2016/09/27

北海道大雪山4~5日目

9月20日(火)十勝岳温泉登山口~富良野岳~カミホロメットク避難小屋泊

前日のうちに食料を整え直し、十勝岳温泉駐車場でテントを張って前泊。頑張れば日帰りも可能なルートを避難小屋で一泊の予定としたので急ぐこともなく6:50に行動開始する。

登山口から30分ほどで安政火口を望むヌッカクシ富良野川の谷に着く。荒々しくスケールの大きい景観に圧倒され「すごいねえ、すごいねえ。」を連発。自分の語彙の少なさに悲しくなるが、まあ気にせず先に進む。



「すごいねえ。」の安政火口手前の景観。火山活動監視の装置が建っている。

上ホロ分岐を右に進みゴーロ状の涸れ沢を登り、その後山腹をトラバースする低木帯をあるく。向かう富良野岳を見ながら歩けるところが多く気分がいい。なんとなく「富良野」という響きから女性的で柔らかな山容をイメージしていたが、どうしてなかなか存在感のあるどっしりとした山だ。とは言え、どっしりとした女性もたくさんいるけれど(自分も含め?)。

9:30、富良野岳分岐でザックをデポし、山頂を往復。山頂からは、これから向かう十勝岳方面の山並みが見渡せる。…遠い。
大雪山南端の富良野岳

富良野岳から十勝岳(奥のトンガリ)

10:40、富良野岳分岐から十勝岳方面への縦走路へ入る。
この辺りは「ヒグマ注意」とされているのできょろきょろしながらハイマツ帯を行く。会いたくはないけど遠くから見られたらいいなあ、と都合のいいことを思いつつ。
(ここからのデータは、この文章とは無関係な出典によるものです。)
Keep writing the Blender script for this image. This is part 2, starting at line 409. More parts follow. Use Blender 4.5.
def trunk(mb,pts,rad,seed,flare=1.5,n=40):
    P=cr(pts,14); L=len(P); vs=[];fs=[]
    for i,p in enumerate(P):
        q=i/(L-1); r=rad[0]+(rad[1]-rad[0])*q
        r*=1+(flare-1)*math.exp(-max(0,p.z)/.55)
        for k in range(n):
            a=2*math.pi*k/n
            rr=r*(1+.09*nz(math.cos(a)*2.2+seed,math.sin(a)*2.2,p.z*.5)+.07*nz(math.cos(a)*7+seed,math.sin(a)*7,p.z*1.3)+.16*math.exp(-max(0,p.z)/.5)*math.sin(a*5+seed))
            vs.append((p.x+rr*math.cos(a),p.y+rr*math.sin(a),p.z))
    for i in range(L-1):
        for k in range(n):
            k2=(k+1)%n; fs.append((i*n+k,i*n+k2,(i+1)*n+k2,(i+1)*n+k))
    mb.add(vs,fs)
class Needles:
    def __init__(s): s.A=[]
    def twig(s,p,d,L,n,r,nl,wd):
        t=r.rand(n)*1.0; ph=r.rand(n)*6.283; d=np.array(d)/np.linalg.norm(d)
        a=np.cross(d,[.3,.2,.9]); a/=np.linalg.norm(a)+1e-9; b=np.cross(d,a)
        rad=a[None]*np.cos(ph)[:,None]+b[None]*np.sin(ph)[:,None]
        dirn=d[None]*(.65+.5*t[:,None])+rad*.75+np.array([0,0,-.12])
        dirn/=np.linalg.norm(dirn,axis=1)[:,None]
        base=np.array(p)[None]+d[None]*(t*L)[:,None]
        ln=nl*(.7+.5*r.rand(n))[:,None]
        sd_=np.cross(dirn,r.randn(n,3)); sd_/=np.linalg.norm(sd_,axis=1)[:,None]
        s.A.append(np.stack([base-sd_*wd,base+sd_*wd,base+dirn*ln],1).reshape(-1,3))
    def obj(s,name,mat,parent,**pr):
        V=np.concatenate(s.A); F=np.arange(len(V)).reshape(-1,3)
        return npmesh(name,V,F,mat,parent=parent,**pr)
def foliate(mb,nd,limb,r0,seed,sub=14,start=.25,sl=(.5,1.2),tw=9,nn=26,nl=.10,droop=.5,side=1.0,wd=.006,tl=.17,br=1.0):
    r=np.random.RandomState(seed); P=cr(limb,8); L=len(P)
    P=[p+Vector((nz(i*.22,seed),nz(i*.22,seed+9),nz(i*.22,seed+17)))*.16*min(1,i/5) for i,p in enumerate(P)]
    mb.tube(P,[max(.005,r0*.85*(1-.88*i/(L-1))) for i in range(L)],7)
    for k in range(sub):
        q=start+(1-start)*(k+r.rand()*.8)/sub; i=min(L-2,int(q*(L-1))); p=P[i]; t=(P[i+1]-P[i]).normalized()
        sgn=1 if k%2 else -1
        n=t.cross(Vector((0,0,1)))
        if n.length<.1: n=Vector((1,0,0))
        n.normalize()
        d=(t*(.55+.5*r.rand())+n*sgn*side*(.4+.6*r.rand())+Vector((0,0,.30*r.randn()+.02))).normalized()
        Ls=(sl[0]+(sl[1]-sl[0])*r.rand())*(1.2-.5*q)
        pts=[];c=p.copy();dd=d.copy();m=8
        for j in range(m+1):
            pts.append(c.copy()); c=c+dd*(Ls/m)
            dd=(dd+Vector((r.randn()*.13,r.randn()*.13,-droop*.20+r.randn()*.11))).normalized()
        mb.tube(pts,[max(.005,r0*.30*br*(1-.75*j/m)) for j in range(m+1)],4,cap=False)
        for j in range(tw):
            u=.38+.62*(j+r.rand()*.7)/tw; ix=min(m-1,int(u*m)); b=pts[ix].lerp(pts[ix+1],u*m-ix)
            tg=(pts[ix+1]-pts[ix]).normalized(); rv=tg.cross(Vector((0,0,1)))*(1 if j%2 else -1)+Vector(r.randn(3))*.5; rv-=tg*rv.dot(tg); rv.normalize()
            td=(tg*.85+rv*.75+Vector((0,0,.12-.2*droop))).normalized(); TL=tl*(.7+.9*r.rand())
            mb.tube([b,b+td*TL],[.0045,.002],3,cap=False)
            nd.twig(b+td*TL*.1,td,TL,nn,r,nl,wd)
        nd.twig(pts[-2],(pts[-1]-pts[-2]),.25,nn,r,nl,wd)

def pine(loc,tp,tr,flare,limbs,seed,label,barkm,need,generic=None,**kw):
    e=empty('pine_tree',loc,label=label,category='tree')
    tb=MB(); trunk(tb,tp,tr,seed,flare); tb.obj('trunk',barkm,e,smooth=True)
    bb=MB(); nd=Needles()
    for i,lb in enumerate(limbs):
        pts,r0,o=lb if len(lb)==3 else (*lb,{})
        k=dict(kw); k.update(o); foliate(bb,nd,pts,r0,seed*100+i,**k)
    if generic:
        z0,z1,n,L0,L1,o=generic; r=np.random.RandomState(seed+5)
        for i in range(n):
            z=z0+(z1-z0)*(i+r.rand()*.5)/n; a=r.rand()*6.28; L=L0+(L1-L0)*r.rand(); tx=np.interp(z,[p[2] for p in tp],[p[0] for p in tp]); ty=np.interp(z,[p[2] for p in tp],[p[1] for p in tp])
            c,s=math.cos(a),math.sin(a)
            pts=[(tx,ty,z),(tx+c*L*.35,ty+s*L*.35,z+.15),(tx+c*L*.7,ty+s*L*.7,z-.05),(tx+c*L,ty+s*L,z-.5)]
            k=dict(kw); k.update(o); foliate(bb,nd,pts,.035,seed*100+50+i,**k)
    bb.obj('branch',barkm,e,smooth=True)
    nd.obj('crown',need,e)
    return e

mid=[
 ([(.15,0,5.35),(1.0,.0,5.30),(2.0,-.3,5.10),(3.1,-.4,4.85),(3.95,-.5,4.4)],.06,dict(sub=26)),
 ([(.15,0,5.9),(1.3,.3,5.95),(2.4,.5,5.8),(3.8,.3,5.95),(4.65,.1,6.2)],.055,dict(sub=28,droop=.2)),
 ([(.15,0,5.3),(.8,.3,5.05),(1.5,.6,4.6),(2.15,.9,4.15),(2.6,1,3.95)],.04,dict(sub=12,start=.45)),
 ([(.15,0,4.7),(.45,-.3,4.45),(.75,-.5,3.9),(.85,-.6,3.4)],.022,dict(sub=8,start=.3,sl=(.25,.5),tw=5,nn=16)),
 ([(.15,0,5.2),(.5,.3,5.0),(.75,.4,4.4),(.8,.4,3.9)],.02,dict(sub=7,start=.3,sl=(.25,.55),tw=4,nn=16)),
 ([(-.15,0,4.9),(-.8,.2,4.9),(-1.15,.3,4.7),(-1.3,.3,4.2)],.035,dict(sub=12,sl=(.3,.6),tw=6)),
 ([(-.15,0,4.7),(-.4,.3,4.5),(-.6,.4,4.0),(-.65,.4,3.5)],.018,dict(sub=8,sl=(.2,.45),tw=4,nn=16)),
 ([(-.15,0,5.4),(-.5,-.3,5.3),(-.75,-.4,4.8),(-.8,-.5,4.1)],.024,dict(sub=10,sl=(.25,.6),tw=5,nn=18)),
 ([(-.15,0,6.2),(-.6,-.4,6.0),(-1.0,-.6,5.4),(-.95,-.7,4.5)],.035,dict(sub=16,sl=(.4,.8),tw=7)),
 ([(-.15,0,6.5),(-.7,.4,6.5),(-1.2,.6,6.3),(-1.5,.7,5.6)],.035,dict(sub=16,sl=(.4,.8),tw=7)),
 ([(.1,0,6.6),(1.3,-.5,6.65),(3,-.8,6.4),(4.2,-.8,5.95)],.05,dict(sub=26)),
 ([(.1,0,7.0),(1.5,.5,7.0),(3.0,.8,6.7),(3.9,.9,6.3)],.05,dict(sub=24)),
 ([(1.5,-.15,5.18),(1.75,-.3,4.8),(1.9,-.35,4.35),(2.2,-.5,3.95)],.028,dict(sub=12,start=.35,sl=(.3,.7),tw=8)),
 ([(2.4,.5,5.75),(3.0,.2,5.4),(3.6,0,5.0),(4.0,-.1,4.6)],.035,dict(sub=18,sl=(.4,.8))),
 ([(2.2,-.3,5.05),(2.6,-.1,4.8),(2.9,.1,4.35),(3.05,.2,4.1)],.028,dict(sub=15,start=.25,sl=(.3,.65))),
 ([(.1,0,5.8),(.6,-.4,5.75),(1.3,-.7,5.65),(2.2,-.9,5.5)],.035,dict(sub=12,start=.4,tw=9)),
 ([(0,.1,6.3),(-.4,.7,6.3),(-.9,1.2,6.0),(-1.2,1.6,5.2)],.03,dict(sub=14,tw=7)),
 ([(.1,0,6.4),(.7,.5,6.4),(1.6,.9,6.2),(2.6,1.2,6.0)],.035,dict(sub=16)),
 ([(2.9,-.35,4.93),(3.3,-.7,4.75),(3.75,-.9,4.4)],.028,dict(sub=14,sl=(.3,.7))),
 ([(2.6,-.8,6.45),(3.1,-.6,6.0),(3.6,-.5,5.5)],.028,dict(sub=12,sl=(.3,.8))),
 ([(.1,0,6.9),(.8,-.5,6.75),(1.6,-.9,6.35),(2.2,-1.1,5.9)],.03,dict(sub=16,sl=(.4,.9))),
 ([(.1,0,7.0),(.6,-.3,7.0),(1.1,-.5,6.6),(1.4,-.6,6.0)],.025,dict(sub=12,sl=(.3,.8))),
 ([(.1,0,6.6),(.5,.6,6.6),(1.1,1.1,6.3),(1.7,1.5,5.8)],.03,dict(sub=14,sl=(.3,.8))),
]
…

この頃から風が強くなり、連日の疲労も出て「もうやだ、歩きたくない、けど歩かないと今日寝るとこに着かない。」と半ばやけくそで岩峰の三峰山を越え、上富良野岳に至る。やけくそで歩いた区間はやけにコースタイムを短縮していた。
上富良野岳付近の稜線から見下ろす安政火口側

強風のため、カミホロメットク山の山頂を通る稜線ルートから外れ、巻道ルートを選択。
こちらはなんとも雰囲気がよろしい。たおやかに伸びる稜線を眺めながら強風に煽られる心配もなく、そこここでナキウサギの声を聞きながらスキップでもしたくなるような気分で避難小屋へ向かう。

13時頃にはカミホロメットク避難小屋に到着し、ガスと強風のため外に出ることもほとんどないままにビールを飲みながら後続の宿泊パーティーを迎える。
小屋泊は全部で7名、テントは4張ほど。
黒岳、旭岳からの縦走者の話を興味深く聴き、「いずれ私も」の気持ちが熱を持つ。

カミホロメットク山をトラバースするルートから鞍部の避難小屋を見下ろす







9月21日(水)十勝岳~カミホロメットク山~十勝岳温泉登山口

深夜にはガスは晴れ、月明かりに周囲の岩峰が浮かび上がる。
3:30に起床し、十勝岳山頂へ向けて出発する。薄暗いが、月の明かりも手伝ってヘッドライトの必要はほとんどなかった。
山頂からは遠くにトムラウシの双耳を認める。自分が今いる十勝岳の影が雲海にくっきりと浮かび上がる景色も印象的だった。
「毎日が天国…」。
でも明日には帰るのか…と考えたくないがそろそろそんな気持ちも頻繁に頭をもたげる。



深夜月明かりに浮かぶカミホロメットク山(左の岩峰)

夜明けの十勝岳山頂

遠くにトムラウシ

雲海に映る十勝岳

8:00、下山を開始。上富良野岳分岐で大雪山方面の景色とはお別れ。「見納めだな。」の言葉に本気で涙が出るほど寂しくなり、長いことそこに留まり記憶しておこうと努める。
安政火口の眺めも、何度も何度も振り返りながら後ろ髪を引かれる思いで後にし、10:30頃に十勝岳温泉に下山した。
次いつ来られるかな…
ところで、下山後の十勝岳温泉、この時は女性露天風呂だけ湯温35℃で温水プールのような感じ。暖かい日中ならいいが、それ以外では浸かっていられない。


おまけ
後ろ髪を引かれ過ぎて帰宅の前日もやはりお山で過ごしたいと思い、豪勢な食材を調達した後に旭岳温泉のキャンプ場で最後の宿泊となった。
これから飛行機に乗るという22日にも、最後の悪あがきで朝一番、旭岳ロープウェイに乗りその勇姿を目に焼き付けてきました。

3日前はあの山頂にいたんだなあ。



みっちり詰め込んだ5泊6日の今回の山行。
再訪を心に誓って、空港を後にしました。